In December 2023, the FASB issued ASU 2023-09 which requires further granularity on the disclosure of income taxes, including:
Certain prescribed line items in the income tax rate reconciliation presented both in dollar and percentage terms;
Income taxes paid, income before income taxes and income taxes disaggregated by federal, state and foreign taxes; and
Further disaggregation of income taxes paid by any individual jurisdiction equal to or exceeding five percent of total income taxes paid.
This standard is effective for fiscal years beginning after December 15, 2024. The Company does not expect any impact on its financial condition or results of operations upon adoption.
Credit Quality Indicators
Credit Quality Indicators. The Company categorizes loans into risk categories based on relevant information about the ability of borrowers to service their debt such as: current financial information, historical payment experience, credit documentation, public information and current economic trends. In addition to the borrower’s primary source of repayment, in its risk rating process the Company considers all available sources of repayment, including obligor guaranties and liquidations of pledged collateral, where individually or together such sources would fully repay the loan on a timely basis. The Company analyzes loans individually by classifying the loans based on credit risk. The Company uses the following internally-defined risk ratings.
Pass. Loans where repayment in full is expected through any of the borrower’s sources of repayment.
Special Mention. Loans where any credit risk is not considered significant yet require management’s attention given certain currently identified characteristics of the borrower, collateral securing the loan and the obligor’s net worth and paying capacity.
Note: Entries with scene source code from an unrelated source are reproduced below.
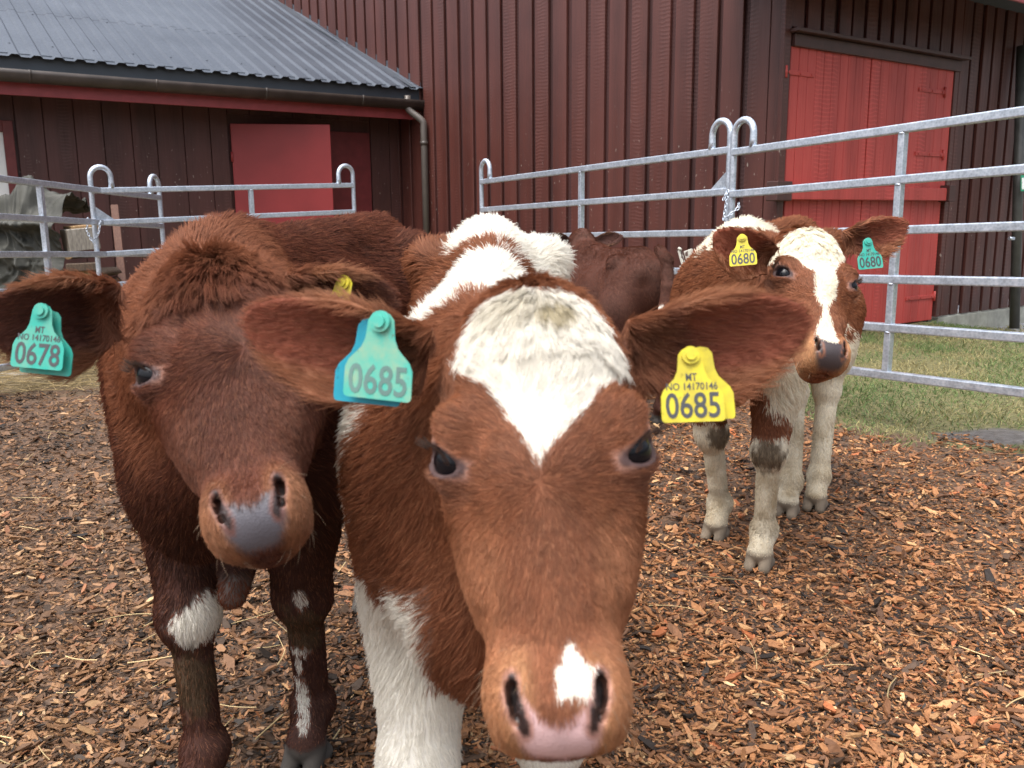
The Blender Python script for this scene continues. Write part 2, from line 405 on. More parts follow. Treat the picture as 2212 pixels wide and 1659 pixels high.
# door leaves: upper pair and lower pair of narrow planks
rail_t = dwl(1860, 404)[1]; rail_b = dwl(1860, 433)[1]; mid = dwl(1866, 300)[0]
def leaf(t0, t1, z0, z1, off, n, seed):
    mb = MB(); r = random.Random(seed); wdt = (t1-t0)/n
    for k in range(n):
        c = CN+DR*(t0+wdt*(k+.5))+UP*((z0+z1)/2)+NR*(off+r.uniform(-.0015, .0015))
        mb.box(c, DR*(wdt/2-.002), NR*.016, UP*(z1-z0)/2, .005)
    mb.box(CN+DR*((t0+t1)/2)+UP*((z0+z1)/2)+NR*(off-.02), DR*(t1-t0)/2*.99, NR*.006, UP*(z1-z0)/2*.99)
    return mb
def strap(t0, t1, z, off, tilt=0):
    mb = MB(); a = CN+DR*t0+UP*z+NR*off; b = CN+DR*t1+UP*(z+tilt)+NR*off
    mb.beam(a, b, .012, .038, up=(0,0,1), bev=.002)
    for k in (.1, .5, .9):
        c = a+(b-a)*k; mb.tube([c, c+NR*.014], .012, 8, up=UP)
    mb.tube([b-UP*.05+NR*.004, b+UP*.05+NR*.004], .014, 8, up=DR)
    return mb
ztop = dwl(1700, 83)[1]-.02
L = [('door_leaf', dx0, mid, rail_b+.02, ztop, 10, 1), ('door_leaf', mid+.012, dx1-.03, rail_b+.02, ztop-.03, 10, 2),
     ('lower_door_leaf', dx0+.03, mid+.01, dz0+.03, rail_b+.01, 10, 3), ('lower_door_leaf', mid+.02, dx1-.05, dz0+.02, rail_b+.01, 10, 4)]
lv = []
for nm, a, b, z0, z1, n, sd in L: lv.append(leaf(a, b, z0, z1, .012 if nm == 'door_leaf' else -.004, n, sd).build(nm, M['red'], barn))
# hinge straps as sub-parts
for (lf, u0, u1, v0, v1) in ((0, 1752, 1690, 162, 158), (1, 1978, 2034, 195, 199), (1, 1970, 2030, 332, 335), (3, 1953, 2014, 647, 638)):
    a = dwl(u0, v0); b = dwl(u1, v1)
    strap(a[0], b[0], (a[1]+b[1])/2, .034 if lf < 2 else .018).build('hinge', M['red'], lv[lf])
rl = MB(); rt0 = dwl(1690, 430)[0]-.02; rt1 = dwl(2022, 430)[0]
rl.box(CN+DR*((rt0+rt1)/2)+UP*((rail_t+rail_b)/2)+NR*.075, DR*(rt1-rt0)/2, NR*.035, UP*(rail_t-rail_b)/2, .006)
rl.build('door_bar', M['red'], barn)
for (t, ww) in ((rt0-.12, .10), (rt1+.065, .055)):
    bk = MB(); bk.box(CN+DR*t+UP*((rail_t+rail_b)/2+.01)+NR*.075, DR*ww, NR*.06, UP*((rail_t-rail_b)/2+.02), .006)
    bk.build('bar_bracket', M['trim'], barn)
tr = MB(); tr.box(CN+DR*(dx1+.01)+UP*((dz0+hz)/2)+NR*.01, DR*.035, NR*.03, UP*((hz-dz0)/2-.05), .004); tr.build('door_trim', M['barn'], barn)
ins = MB(); ins.box(CN+DR*((dx0+dx1)/2)+UP*1.4-NR*.06, DR*(dx1-dx0)/2, NR*.004, UP*1.4); ins.build('door_backing', M['dark'], barn)

# ------------------------------------------------------------------ low shed built against the long wall
ER = PL(912, 190, CN, NL)                              # right end of the eave, on the long wall
def evl(u, v, off=0.0):
    q = PL(u, v, ER+NR*off, NR); return np.dot(q-ER, DR), q[2]
ez = .5*(evl(0, 120)[1]+ER[2])
RK = PL(600, 0, CN, NL); slope = (RK[2]-ER[2])/np.linalg.norm((RK-ER)[:2])
SB = -NR                                               # into the shed
shed = empty('shed', [ER[0], ER[1], 0], 'low red shed with a ribbed grey steel roof and open red door', 'shed')
rk = RK-ER; back_len = float(np.dot(rk, SB)); side = float(np.dot(rk, DR))
LEFT = -8.6
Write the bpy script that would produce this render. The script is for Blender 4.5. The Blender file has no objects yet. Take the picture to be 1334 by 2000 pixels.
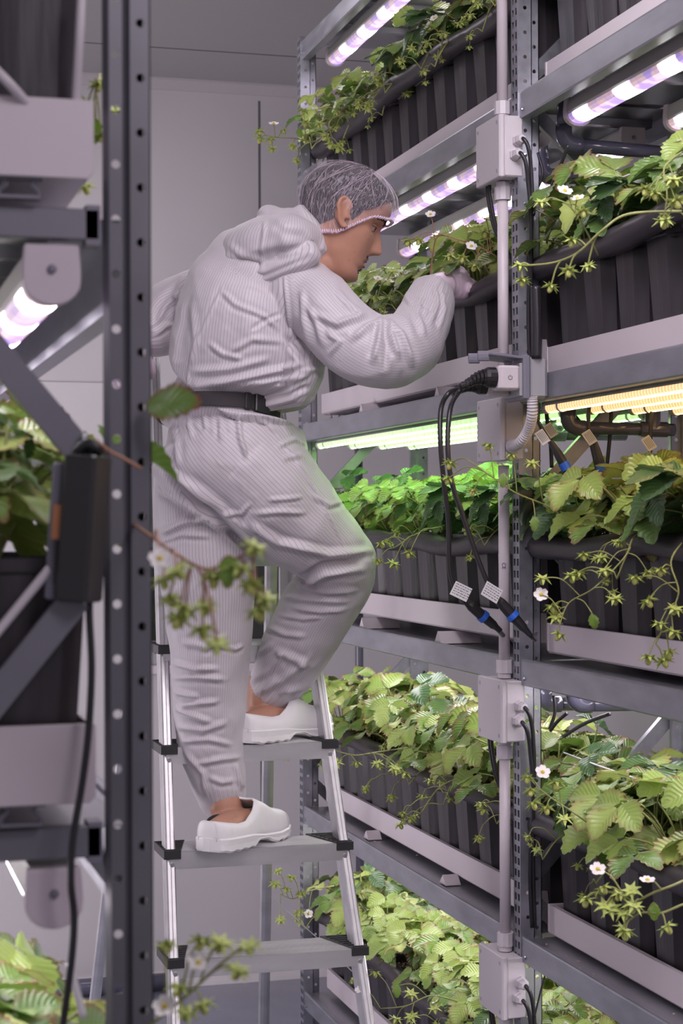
import bpy, bmesh, math, random
import numpy as np
from math import sin, cos, pi, sqrt, atan2, exp
from mathutils import Vector, Matrix, Quaternion, noise

# ------------------------------------------------------------------ camera, world, lights, exposure
F = 3550.0; YAW = math.atan2(992.0, 3550.0); CS, SN = cos(YAW), sin(YAW)
CX, HOR = 667.0, 1020.0
H = 1.63                                # eye height above the floor: everything is lifted by H at the end
sc = bpy.context.scene
COL = sc.collection
cam_d = bpy.data.cameras.new('camera'); cam = bpy.data.objects.new('camera', cam_d); COL.objects.link(cam)
cam_d.sensor_fit = 'AUTO'; cam_d.sensor_width = 36; cam_d.lens = F / 2000 * 36
cam_d.shift_y = (HOR - 1000) / 2000
ROLL = math.radians(-0.2)
cam.rotation_euler = (Matrix.Rotation(-YAW, 3, 'Z') @ Matrix.Rotation(pi/2, 3, 'X') @ Matrix.Rotation(ROLL, 3, 'Z')).to_euler()
cam_d.dof.use_dof = True; cam_d.dof.focus_distance = 3.75; cam_d.dof.aperture_fstop = 9.0
cam_d.clip_start = 0.05
sc.camera = cam
vs = sc.view_settings
vs.view_transform = 'Standard'; vs.look = 'None'; vs.gamma = 1.0; vs.use_curve_mapping = False
vs.exposure = 0.08
sc.cycles.use_denoising = True
sc.cycles.max_bounces = 6; sc.cycles.transparent_max_bounces = 12
sc.cycles.sample_clamp_indirect = 4.0
wd = bpy.data.worlds.new('world'); sc.world = wd; wd.use_nodes = True
wd.node_tree.nodes['Background'].inputs[0].default_value = (0.88, 0.81, 0.92, 1)
wd.node_tree.nodes['Background'].inputs[1].default_value = 0.27

def area(name, loc, target, size, size_y, power, color):
    d = bpy.data.lights.new(name, 'AREA'); d.shape = 'RECTANGLE'; d.size = size; d.size_y = size_y
    d.energy = power; d.color = color
    o = bpy.data.objects.new(name, d); COL.objects.link(o)
    o.location = loc
    o.rotation_euler = (Vector(target) - Vector(loc)).to_track_quat('-Z', 'Y').to_euler()
    return o
area('ceiling_panel_light', (0.78, 2.5, 1.50), (0.85, 3.5, -.1), 0.45, 1.7, 33, (1.0, 0.92, 0.98))
area('ceiling_panel_light', (1.0, 0.1, 1.45), (0.85, 3.6, -.2), 0.6, 1.0, 25, (1.0, 0.91, 0.99))
area('ceiling_panel_light', (0.72, 5.0, 1.50), (0.75, 5.25, -1.0), 0.7, 0.4, 6, (1.0, 0.92, 0.98))
area('added_wall_fill', (-0.55, 4.5, -0.55), (0.9, 6.0, -0.75), 1.2, 1.0, 27, (1.0, 0.93, 0.99))  # added fill light for the back wall

# ------------------------------------------------------------------ pixel helpers (point on the ray of a pixel at depth t / y / x)
def P(px, py, t):
    u = (px - CX) / F; v = (HOR - py) / F
    return Vector((t * (u * CS + SN), t * (-u * SN + CS), t * v))
def Py(px, py, y):
    u = (px - CX) / F
    return P(px, py, y / (-u * SN + CS))
def Px(px, py, x):
    u = (px - CX) / F
    return P(px, py, x / (u * CS + SN))
RIGHT = Vector((CS, -SN, 0)); AWAY = Vector((SN, CS, 0)); UP = Vector((0, 0, 1))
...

If the identified credit risks are not adequately monitored or mitigated, the loan may weaken and the Company’s credit position with respect to the loan may deteriorate in the future.
Substandard. Loans where currently identified characteristics of the borrower, collateral securing the loan and the obligor’s net worth and paying capacity, taken together, could jeopardize the repayment of the debt. A loan not fully supported by at least one available source of repayment and involves a distinct possibility that the Company will sustain some loss in that loan if the weakness is not cured. A loan supported by a guaranty, collateral sufficient to incentivize a sale or refinance, or cash flow that is sufficient for timely repayment in full will not be classified as substandard even if the loan has a well-defined weakness in other sources of repayment.
Doubtful. Loans reflecting the same characteristics as those classified as substandard, but for which repayment in full in accordance with the contractual terms is currently considered highly unlikely.
The Company reviews and grades loans following a continuous review process, featuring coverage of all loan types and business lines at least quarterly. Continuous reviewing provides more effective risk monitoring because it immediately tests for potential impacts caused by changes in personnel, policy, products or underwriting standards.